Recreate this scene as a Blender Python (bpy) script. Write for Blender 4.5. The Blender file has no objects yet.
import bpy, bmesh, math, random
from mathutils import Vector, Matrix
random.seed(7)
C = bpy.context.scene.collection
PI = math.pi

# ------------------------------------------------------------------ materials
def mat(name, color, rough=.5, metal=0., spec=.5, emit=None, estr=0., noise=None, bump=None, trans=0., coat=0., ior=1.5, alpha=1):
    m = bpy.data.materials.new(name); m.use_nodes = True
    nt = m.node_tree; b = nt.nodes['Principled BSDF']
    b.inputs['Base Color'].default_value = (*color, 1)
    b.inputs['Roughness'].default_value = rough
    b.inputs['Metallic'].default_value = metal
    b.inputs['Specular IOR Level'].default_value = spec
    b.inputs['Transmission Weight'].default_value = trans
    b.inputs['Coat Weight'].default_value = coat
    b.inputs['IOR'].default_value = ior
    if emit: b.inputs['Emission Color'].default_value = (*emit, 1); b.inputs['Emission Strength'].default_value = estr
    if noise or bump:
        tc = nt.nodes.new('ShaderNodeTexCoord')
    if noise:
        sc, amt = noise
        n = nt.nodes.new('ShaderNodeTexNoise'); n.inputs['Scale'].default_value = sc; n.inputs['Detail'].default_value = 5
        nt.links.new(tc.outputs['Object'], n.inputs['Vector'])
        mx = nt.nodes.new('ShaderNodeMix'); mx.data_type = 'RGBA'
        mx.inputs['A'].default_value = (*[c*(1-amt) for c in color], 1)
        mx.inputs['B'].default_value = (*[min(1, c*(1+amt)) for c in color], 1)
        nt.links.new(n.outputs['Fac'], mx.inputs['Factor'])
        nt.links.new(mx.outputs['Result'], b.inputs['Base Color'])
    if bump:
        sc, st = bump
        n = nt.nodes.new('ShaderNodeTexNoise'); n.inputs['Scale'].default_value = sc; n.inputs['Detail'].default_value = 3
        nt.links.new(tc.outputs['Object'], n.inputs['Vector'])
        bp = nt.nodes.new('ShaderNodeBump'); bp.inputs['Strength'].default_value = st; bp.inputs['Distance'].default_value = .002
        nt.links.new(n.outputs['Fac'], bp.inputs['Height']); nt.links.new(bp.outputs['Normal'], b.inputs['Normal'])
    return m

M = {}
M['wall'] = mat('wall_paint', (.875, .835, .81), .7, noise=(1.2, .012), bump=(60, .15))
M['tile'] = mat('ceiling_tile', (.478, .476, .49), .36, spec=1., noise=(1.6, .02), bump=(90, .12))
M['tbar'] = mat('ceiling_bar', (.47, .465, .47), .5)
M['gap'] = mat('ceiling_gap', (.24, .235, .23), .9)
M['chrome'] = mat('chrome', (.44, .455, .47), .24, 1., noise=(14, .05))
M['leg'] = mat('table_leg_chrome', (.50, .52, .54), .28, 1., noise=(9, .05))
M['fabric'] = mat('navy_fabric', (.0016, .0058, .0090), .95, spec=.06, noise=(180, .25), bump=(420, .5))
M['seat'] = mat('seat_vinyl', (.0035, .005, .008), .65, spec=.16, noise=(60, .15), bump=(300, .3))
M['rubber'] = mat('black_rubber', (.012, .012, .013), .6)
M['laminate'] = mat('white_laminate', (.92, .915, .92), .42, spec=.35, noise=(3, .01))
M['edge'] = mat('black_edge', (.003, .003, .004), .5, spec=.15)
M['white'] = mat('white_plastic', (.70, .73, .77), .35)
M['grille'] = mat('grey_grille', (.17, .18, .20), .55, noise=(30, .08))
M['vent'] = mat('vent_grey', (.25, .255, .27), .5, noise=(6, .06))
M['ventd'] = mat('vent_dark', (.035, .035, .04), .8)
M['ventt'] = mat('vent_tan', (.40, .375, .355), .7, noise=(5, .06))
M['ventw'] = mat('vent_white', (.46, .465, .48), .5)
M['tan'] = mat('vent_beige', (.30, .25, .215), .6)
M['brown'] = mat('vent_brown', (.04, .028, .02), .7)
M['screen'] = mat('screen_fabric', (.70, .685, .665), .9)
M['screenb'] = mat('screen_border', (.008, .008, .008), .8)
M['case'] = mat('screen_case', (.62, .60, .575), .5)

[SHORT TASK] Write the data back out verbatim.

[CORRECT ANSWER]
Recreate this scene as a Blender Python (bpy) script. Write for Blender 4.5. The Blender file has no objects yet.
import bpy, bmesh, math, random
from mathutils import Vector, Matrix
random.seed(7)
C = bpy.context.scene.collection
PI = math.pi

# ------------------------------------------------------------------ materials
def mat(name, color, rough=.5, metal=0., spec=.5, emit=None, estr=0., noise=None, bump=None, trans=0., coat=0., ior=1.5, alpha=1):
    m = bpy.data.materials.new(name); m.use_nodes = True
    nt = m.node_tree; b = nt.nodes['Principled BSDF']
    b.inputs['Base Color'].default_value = (*color, 1)
    b.inputs['Roughness'].default_value = rough
    b.inputs['Metallic'].default_value = metal
    b.inputs['Specular IOR Level'].default_value = spec
    b.inputs['Transmission Weight'].default_value = trans
    b.inputs['Coat Weight'].default_value = coat
    b.inputs['IOR'].default_value = ior
    if emit: b.inputs['Emission Color'].default_value = (*emit, 1); b.inputs['Emission Strength'].default_value = estr
    if noise or bump:
        tc = nt.nodes.new('ShaderNodeTexCoord')
    if noise:
        sc, amt = noise
        n = nt.nodes.new('ShaderNodeTexNoise'); n.inputs['Scale'].default_value = sc; n.inputs['Detail'].default_value = 5
        nt.links.new(tc.outputs['Object'], n.inputs['Vector'])
        mx = nt.nodes.new('ShaderNodeMix'); mx.data_type = 'RGBA'
        mx.inputs['A'].default_value = (*[c*(1-amt) for c in color], 1)
        mx.inputs['B'].default_value = (*[min(1, c*(1+amt)) for c in color], 1)
        nt.links.new(n.outputs['Fac'], mx.inputs['Factor'])
        nt.links.new(mx.outputs['Result'], b.inputs['Base Color'])
    if bump:
        sc, st = bump
        n = nt.nodes.new('ShaderNodeTexNoise'); n.inputs['Scale'].default_value = sc; n.inputs['Detail'].default_value = 3
        nt.links.new(tc.outputs['Object'], n.inputs['Vector'])
        bp = nt.nodes.new('ShaderNodeBump'); bp.inputs['Strength'].default_value = st; bp.inputs['Distance'].default_value = .002
        nt.links.new(n.outputs['Fac'], bp.inputs['Height']); nt.links.new(bp.outputs['Normal'], b.inputs['Normal'])
    return m

M = {}
M['wall'] = mat('wall_paint', (.875, .835, .81), .7, noise=(1.2, .012), bump=(60, .15))
M['tile'] = mat('ceiling_tile', (.478, .476, .49), .36, spec=1., noise=(1.6, .02), bump=(90, .12))
M['tbar'] = mat('ceiling_bar', (.47, .465, .47), .5)
M['gap'] = mat('ceiling_gap', (.24, .235, .23), .9)
M['chrome'] = mat('chrome', (.44, .455, .47), .24, 1., noise=(14, .05))
M['leg'] = mat('table_leg_chrome', (.50, .52, .54), .28, 1., noise=(9, .05))
M['fabric'] = mat('navy_fabric', (.0016, .0058, .0090), .95, spec=.06, noise=(180, .25), bump=(420, .5))
M['seat'] = mat('seat_vinyl', (.0035, .005, .008), .65, spec=.16, noise=(60, .15), bump=(300, .3))
M['rubber'] = mat('black_rubber', (.012, .012, .013), .6)
M['laminate'] = mat('white_laminate', (.92, .915, .92), .42, spec=.35, noise=(3, .01))
M['edge'] = mat('black_edge', (.003, .003, .004), .5, spec=.15)
M['white'] = mat('white_plastic', (.70, .73, .77), .35)
M['grille'] = mat('grey_grille', (.17, .18, .20), .55, noise=(30, .08))
M['vent'] = mat('vent_grey', (.25, .255, .27), .5, noise=(6, .06))
M['ventd'] = mat('vent_dark', (.035, .035, .04), .8)
M['ventt'] = mat('vent_tan', (.40, .375, .355), .7, noise=(5, .06))
M['ventw'] = mat('vent_white', (.46, .465, .48), .5)
M['tan'] = mat('vent_beige', (.30, .25, .215), .6)
M['brown'] = mat('vent_brown', (.04, .028, .02), .7)
M['screen'] = mat('screen_fabric', (.70, .685, .665), .9)
M['screenb'] = mat('screen_border', (.008, .008, .008), .8)
M['case'] = mat('screen_case', (.62, .60, .575), .5)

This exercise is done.